#tk2u2

Swoją przygodę z Anonimowymi zacząłem w momencie, w którym na topie były opowieści "o Kupie" (wielka litera, bo to prawdopodobnie jeden z archetypów anonimowego piśmiennictwa).

Szczerze mówiąc, nigdy, przenigdy, nie przyszłoby mi na myśl, że dupa może mnie oszukać. Wiem, sytuacje są różne, no ale to po prostu niemożliwe. I uprzedzając - na szczęście to nieszczęście nigdy mnie nie dotknęło.

Niemniej jednak, pewnego dnia byłem daleko od toalet. I zdecydowanie za blisko ludzi, więc jakiekolwiek krzaczki odpadały. Nieprzyjemne uczucie dawało o sobie znać. Wiedziałem, gdzie znajdę najbliższą toaletę i ile mam mniej więcej czasu.

Zacząłem iść.

Okazało się, że nieco się przeliczyłem. Było naprawdę nieprzyjemnie. Ale jestem wojownikiem, nie poddaję się łatwo! Było ciężko, ale dzielnie walczyłem. W pewnym momencie pomyślałem nawet o "Wielkim marszu" Kinga. Wisielczy humor, no ale co mi pozostało?

I wtedy usłyszałem głos. A przynajmniej wyobrażenie głosu jednej z użytkowniczek. Podkochiwałem się w niej skrycie i byłem bliski wyznania tego, kiedy w trakcie naszej drugiej dyskusji okazało się, że ma męża i trójkę dzieci. Trudno, musiałem zrezygnować. Tamten facet to szczęściarz, dobra jego, że zadziałał kiedy trzeba, bo taka kobieta to skarb.
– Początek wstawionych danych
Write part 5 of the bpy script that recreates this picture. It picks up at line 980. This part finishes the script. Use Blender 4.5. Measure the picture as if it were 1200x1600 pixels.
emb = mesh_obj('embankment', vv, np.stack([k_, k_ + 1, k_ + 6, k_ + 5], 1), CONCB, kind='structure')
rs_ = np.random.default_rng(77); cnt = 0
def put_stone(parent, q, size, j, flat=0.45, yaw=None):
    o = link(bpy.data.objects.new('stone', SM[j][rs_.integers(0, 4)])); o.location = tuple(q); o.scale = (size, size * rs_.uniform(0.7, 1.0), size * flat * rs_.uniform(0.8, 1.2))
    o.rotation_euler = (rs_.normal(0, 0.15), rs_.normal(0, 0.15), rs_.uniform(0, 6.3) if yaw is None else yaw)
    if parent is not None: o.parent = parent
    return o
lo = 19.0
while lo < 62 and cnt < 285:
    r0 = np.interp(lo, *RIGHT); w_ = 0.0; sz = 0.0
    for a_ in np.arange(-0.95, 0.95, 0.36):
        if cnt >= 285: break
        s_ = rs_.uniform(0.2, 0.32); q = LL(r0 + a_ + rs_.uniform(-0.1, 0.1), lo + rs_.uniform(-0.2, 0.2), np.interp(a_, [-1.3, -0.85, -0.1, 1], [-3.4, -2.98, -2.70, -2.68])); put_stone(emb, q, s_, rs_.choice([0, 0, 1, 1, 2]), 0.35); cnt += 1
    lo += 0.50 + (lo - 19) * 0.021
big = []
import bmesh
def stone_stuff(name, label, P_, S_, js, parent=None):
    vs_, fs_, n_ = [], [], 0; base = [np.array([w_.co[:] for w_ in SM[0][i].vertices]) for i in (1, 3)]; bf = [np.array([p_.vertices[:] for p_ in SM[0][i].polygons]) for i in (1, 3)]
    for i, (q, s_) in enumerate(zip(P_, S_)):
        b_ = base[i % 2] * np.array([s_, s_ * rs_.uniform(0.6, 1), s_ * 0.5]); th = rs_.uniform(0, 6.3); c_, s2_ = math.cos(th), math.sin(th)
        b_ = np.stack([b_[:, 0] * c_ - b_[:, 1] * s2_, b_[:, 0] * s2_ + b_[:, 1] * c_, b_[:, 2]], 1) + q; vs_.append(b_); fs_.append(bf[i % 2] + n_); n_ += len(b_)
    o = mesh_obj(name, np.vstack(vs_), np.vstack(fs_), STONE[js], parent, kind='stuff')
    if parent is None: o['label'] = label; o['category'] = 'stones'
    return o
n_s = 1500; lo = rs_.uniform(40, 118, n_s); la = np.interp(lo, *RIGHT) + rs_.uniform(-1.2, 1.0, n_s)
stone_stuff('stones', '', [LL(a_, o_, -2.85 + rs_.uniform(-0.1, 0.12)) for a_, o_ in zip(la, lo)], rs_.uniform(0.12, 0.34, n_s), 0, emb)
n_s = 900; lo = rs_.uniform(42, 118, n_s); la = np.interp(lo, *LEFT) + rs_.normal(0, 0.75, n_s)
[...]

Ale wracając do tematu. Usłyszałem głos. Mój obiekt westchnień stwierdził, że nie rozumie czym ja się przejmuję. Po co? Przecież już wiem, że taka sytuacja spotyka ludzi co rusz. Że przecież popuszczenie w majty jest prawdopodobnie jedną z najpopularniejszych wstydliwych sytuacji, o których ludzie nie mówią, ale sami to przeżyli. Że mogę spokojnie zluzować poślady (dosłownie i niedosłownie) i niczym się nie przejmować. Zdążę? Super. Nie zdążę? Trudno, nowe doświadczenie w życiu. Cały monolog trwał pewnie minutę, mi się wydawało, że trwa dobrą godzinę (bo przyznacie, że w takiej sytuacji czas się dłuży). Głos był bardzo realny i jakbym miał więcej sił, pewnie wszedłbym z nim w dyskusję. Ciągłe historie na Anonimowych tylko potwierdzały to, o czym mówił Głos, no ale jak to tak...

Ale ostatecznie zdążyłem. To jest ta dobra część.

Niedobra jest taka, że potem okazało się, że mam schizofrenię, a ta sytuacja to była pierwsza jej manifestacja. W sensie pierwsza, którą mogę wskazać, bo byłem świadom tego, co się dzieje. Pech.
Mordonke Odpowiedz

Nie powinienem był sie zaśmiać, ale się zaśmiałem xD

Wybrak Odpowiedz

Do Wielkiego Marszu temu daleko, ale rozumiem porównanie. :-D Sytuacja, w której możemy zaobserwować względność czasu.